Avec 75 % des chômeurs âgés de 18 à 35 ans, le Mali fait face à une crise d’emploi qui reflète des inégalités profondes et structurelles. Entre inadéquation des formations, domination du secteur informel et disparités régionales marquées, la jeunesse malienne lutte pour s’insérer dans un marché du travail inadapté.
Selon l’étude Mali-Mètre (2019-2024), les jeunes âgés de 18 à 35 ans représentent 75 % des chômeurs, soit trois fois plus que les autres groupes d’âge. Cette situation reflète des inégalités marquées sur les plans régional, éducatif et de genre, aggravant les défis liés à leur intégration dans le marché du travail. Les régions du Nord, notamment Gao, Kidal, Mopti et Ménaka, sont les plus touchées par le chômage et l’inactivité. Les jeunes de ces régions ont jusqu’à 70 % moins de chances d’être actifs par rapport à leurs homologues de Bamako. Ce déséquilibre est aggravé par les défis sécuritaires et le manque d’opportunités locales.

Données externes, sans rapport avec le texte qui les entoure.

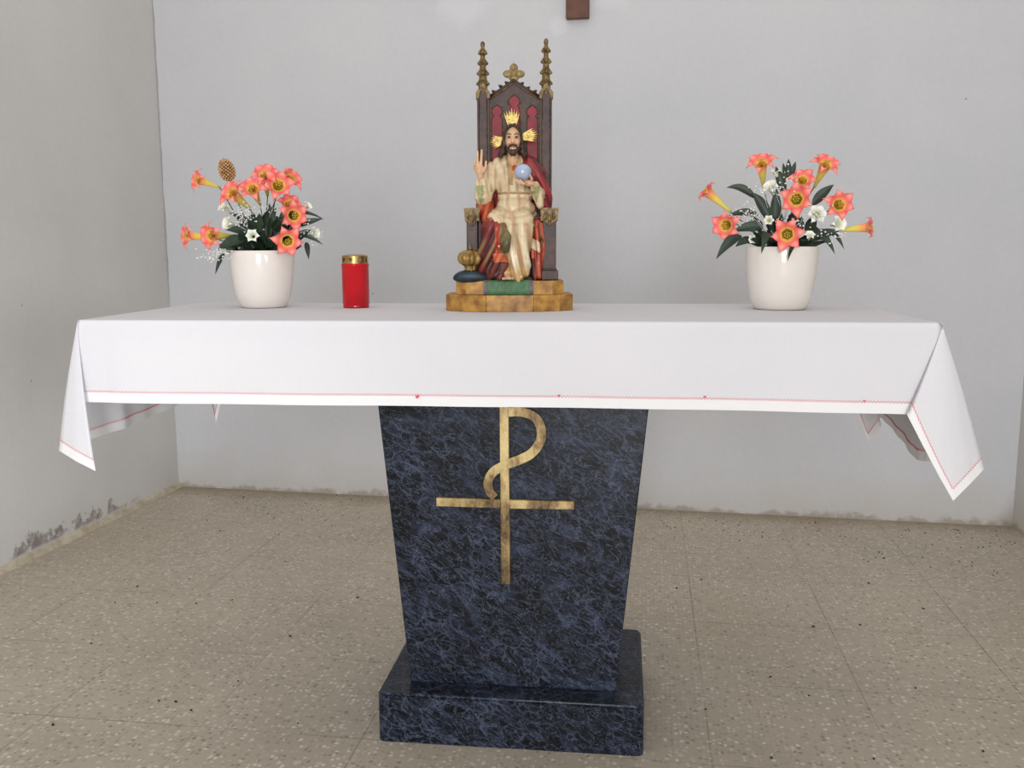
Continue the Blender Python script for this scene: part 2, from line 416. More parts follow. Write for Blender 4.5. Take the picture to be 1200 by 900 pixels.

À l’inverse, les régions méridionales enregistrent un niveau d’activité plus élevé, mais cette activité est dominée par le secteur informel, qui emploie plus de 70 % des jeunes actifs, avec un taux de 77 % chez les femmes.
Le genre est un facteur déterminant dans l’accès à l’emploi. Les femmes, qui constituent 51 % des jeunes, sont largement surreprésentées parmi les inactifs, avec 75 % d’entre elles confinées à des rôles domestiques. Parmi les jeunes actives, la plupart évoluent dans des emplois précaires. Paradoxalement, les hommes, bien qu’affichant un taux d’activité plus élevé, sont plus souvent au chômage, ce qui reflète leur forte présence dans les secteurs formels, où la concurrence est rude.
L’étude révèle également une inadéquation majeure entre l’éducation et l’emploi. Les diplômés du supérieur ont 5,66 fois plus de chances d’être au chômage que ceux sans formation, tandis que les jeunes diplômés du secondaire affichent également des taux d’inactivité élevés. En revanche, les jeunes sans formation ou ayant un niveau primaire sont plus souvent actifs, bien que cantonnés à des emplois peu qualifiés dans l’agriculture ou l’artisanat. Cette inadéquation met en évidence les limites du système éducatif, qui ne parvient pas à répondre aux besoins d’un marché du travail dominé par l’économie informelle.
De plus, l’étude souligne aussi qu’exploiter pleinement le potentiel de la jeunesse malienne nécessite des efforts concertés pour aligner les opportunités économiques avec leurs compétences et aspirations. Le document prévient que sans ces actions, cette génération, pourtant centrale à la démographie du Mali, continuera de porter le poids des échecs structurels du marché du travail.